%%

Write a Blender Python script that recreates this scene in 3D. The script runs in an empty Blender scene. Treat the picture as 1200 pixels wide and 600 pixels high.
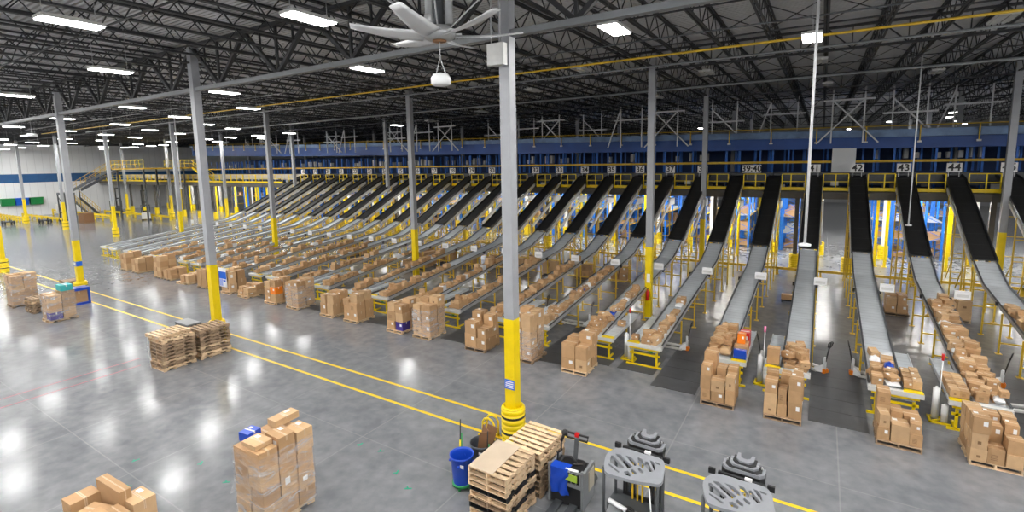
import bpy, math, random
from mathutils import Vector, Matrix
C = bpy.context.scene.collection
R = random.Random(7)
PI = math.pi

# ------------------------------------------------------------------ helpers
class MB:
    """collects boxes, bars and tubes; build() links them as one mesh object"""
    def __init__(s): s.v = []; s.f = []; s.m = []; s.sm = []
    def add(s, vs, fs, m=0, smooth=False):
        b = len(s.v); s.v += [tuple(v) for v in vs]
        for f in fs: s.f.append([i + b for i in f]); s.m.append(m); s.sm.append(smooth)
        return s
    def hexa(s, p, m=0):   # p: 8 corners, bottom ring then top ring
        return s.add(p, [(3,2,1,0),(4,5,6,7),(0,1,5,4),(1,2,6,5),(2,3,7,6),(3,0,4,7)], m)
    def box(s, x0, x1, y0, y1, z0, z1, m=0):
        return s.hexa([(x0,y0,z0),(x1,y0,z0),(x1,y1,z0),(x0,y1,z0),(x0,y0,z1),(x1,y0,z1),(x1,y1,z1),(x0,y1,z1)], m)
    def cbox(s, c, d, m=0):
        return s.box(c[0]-d[0]/2,c[0]+d[0]/2,c[1]-d[1]/2,c[1]+d[1]/2,c[2]-d[2]/2,c[2]+d[2]/2,m)
    def bar(s, a, b, w, h=None, m=0):
        h = h or w; a = Vector(a); b = Vector(b); d = (b-a).normalized()
        u = d.cross(Vector((0,0,1)))
        if u.length < 1e-3: u = Vector((1,0,0))
        u.normalize(); n = u.cross(d)
        u *= w/2; n *= h/2
        return s.hexa([a-u-n,a+u-n,b+u-n,b-u-n,a-u+n,a+u+n,b+u+n,b-u+n], m)
    def tube(s, pts, r, n=8, m=0, caps=True):
        pts = [Vector(p) for p in pts]; rs = r if isinstance(r,(list,tuple)) else [r]*len(pts)
        vs = []; prev = None
        for i,p in enumerate(pts):
            d = (pts[min(i+1,len(pts)-1)]-pts[max(i-1,0)]).normalized()
            u = prev - d*prev.dot(d) if prev else d.orthogonal()
            u.normalize(); prev = u.copy(); w = d.cross(u)
            for k in range(n):
                t = 2*PI*k/n; vs.append(p + (u*math.cos(t)+w*math.sin(t))*rs[i])
        fs = []
        for i in range(len(pts)-1):
            for k in range(n):
                k2=(k+1)%n; fs.append((i*n+k,i*n+k2,(i+1)*n+k2,(i+1)*n+k))
        s.add(vs, fs, m, True)
        if caps:
            b=len(s.v)-len(vs); s.f.append([b+k for k in range(n)][::-1]); s.m.append(m); s.sm.append(False)
            b+=(len(pts)-1)*n; s.f.append([b+k for k in range(n)]); s.m.append(m); s.sm.append(False)
        return s
    def lathe(s, prof, n=20, c=(0,0,0), m=0, closed=True):
        vs=[]; 
        for r,z in prof:
            for k in range(n):
                t=2*PI*k/n; vs.append((c[0]+r*math.cos(t),c[1]+r*math.sin(t),c[2]+z))
        fs=[]
        for i in range(len(prof)-1):
            for k in range(n):
                k2=(k+1)%n; fs.append((i*n+k,i*n+k2,(i+1)*n+k2,(i+1)*n+k))
        s.add(vs,fs,m,True)
        if closed:
            b=len(s.v)-len(vs); s.f.append([b+k for k in range(n)][::-1]); s.m.append(m); s.sm.append(False)
            b+=(len(prof)-1)*n; s.f.append([b+k for k in range(n)]); s.m.append(m); s.sm.append(False)
        return s
    def prism(s, poly, z0, z1, m=0):   # poly in xy, ccw
        n=len(poly)
        s.add([(x,y,z0) for x,y in poly]+[(x,y,z1) for x,y in poly],
              [tuple(range(n))[::-1], tuple(range(n,2*n))]+[(i,(i+1)%n,n+(i+1)%n,n+i) for i in range(n)], m)
        return s
    def side(s, poly, x0, x1, m=0):    # poly in yz, extruded along x
        n=len(poly)
        s.add([(x0,y,z) for y,z in poly]+[(x1,y,z) for y,z in poly],
              [tuple(range(n)), tuple(range(n,2*n))[::-1]]+[((i+1)%n,i,n+i,n+(i+1)%n) for i in range(n)], m)
        return s
    def mesh(s, name, mats):
        me = bpy.data.meshes.new(name); me.from_pydata(s.v, [], s.f)
        for mt in (mats if isinstance(mats,(list,tuple)) else [mats]): me.materials.append(mt)
        me.polygons.foreach_set('material_index', s.m); me.polygons.foreach_set('use_smooth', s.sm)
        me.update(); return me
    def build(s, name, mats, parent=None, loc=(0,0,0), rz=0):
        return link(name, s.mesh(name, mats), parent, loc, rz)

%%

#### [WHAT IS EXPECTED]
Your task is to return the lines above, from the first one up to and including the line containing "PI = math.pi", minus any pictures.

#### [TASK ANSWER]
Write a Blender Python script that recreates this scene in 3D. The script runs in an empty Blender scene. Treat the picture as 1200 pixels wide and 600 pixels high.
import bpy, math, random
from mathutils import Vector, Matrix
C = bpy.context.scene.collection
R = random.Random(7)
PI = math.pi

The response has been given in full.